Menurut Casagrande, sebelum Piala Dunia Qatar, banyak fans Brasil yang tak mau lagi mengenakan kostum kesebelasan nasional. Alasannya, kostum itu telah dipakai dan disalahgunakan oleh pengikut Jair Bolsonaro, mantan Presiden Brasil yang berhaluan kanan, tidak prodemokrasi, dan ingin merebut kembali kekuasaan dengan bantuan militer. Sayangnya, beberapa pemain Brasil, antara lain Neymar, Dani Alves, dan Thiago Silva, dianggap pro-Bolsonaro yang dituduh fasis itu.
Casagrande mengatakan, tim Brasil kali ini adalah tim yang terasing dari permasalahan sosial. Dibandingkan dengan beberapa tim lain, secara sosial politis, mereka tidak mempunyai apa-apa untuk dinyatakan. Bahkan, Neymar, bintang Brasil, pun tak lepas dari sorotan kritis ini.

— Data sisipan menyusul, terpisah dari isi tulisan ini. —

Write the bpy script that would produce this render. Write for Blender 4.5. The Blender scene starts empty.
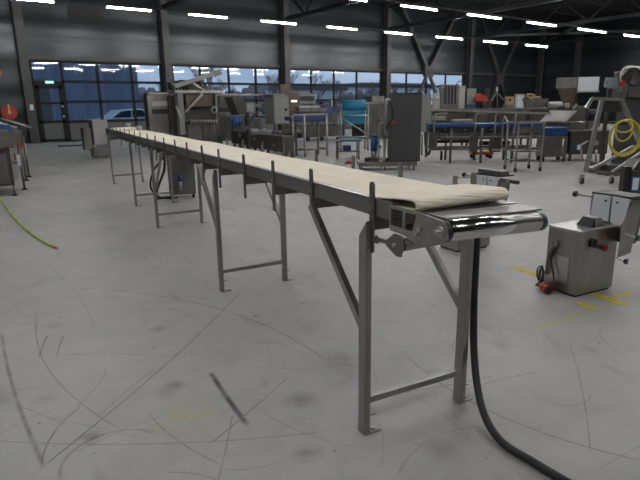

”Neymar tidak mempunyai akar lagi di Brasil. Di sini orang bicara mengenai 30 juta orang yang kelaparan. Sementara Neymar punya kapal pesiar, jet pribadi, mobil, dan rumah mewah. Dan ia membanggakannya. Ini tentu membuat jarak,” kata Casagrande.
Di mata Casagrande, pesepak bola itu lain dari tokoh selebritas. Namun, Neymar tidak memisahkan keduanya. ”Selama 24 jam Neymar ada sebagai selebritas. Bahkan ketika ia ada di lapangan. Karena itu, ia kehilangan fokus. Jika pergi ke Piala Dunia, orang harus konsentrasi ke Piala Dunia, bukan ke model rambut, tari-tarian, atau kendaraan mewahmu,” ujarnya mengkritik.
Selain itu diingatkan pula, pemain bola adalah idola. Predikat ini bahkan tidak dimiliki seorang menteri pemerintahan. Anak-anak muda menyalakan televisi bukan untuk mendengar pidato menteri, tetapi untuk melihat pertandingan sepak bola, lebih-lebih ketika idolanya sedang bermain. Jadi, pemain bola juga mempunyai tanggung jawab sosial terhadap pembentukan diri anak-anak muda.
Brasil memang tanah bola yang istimewa. Di sana sepak bola hidup dari spirit dan nasib rakyatnya. Jika terlepas dari rakyatnya, mereka akan kehilangan nyawa. Jika kritik Casagrande benar, hilangnya nyawa rakyat itu mungkin menjadi salah satu faktor mengapa burung merpati lenyap dari tangan Brasil.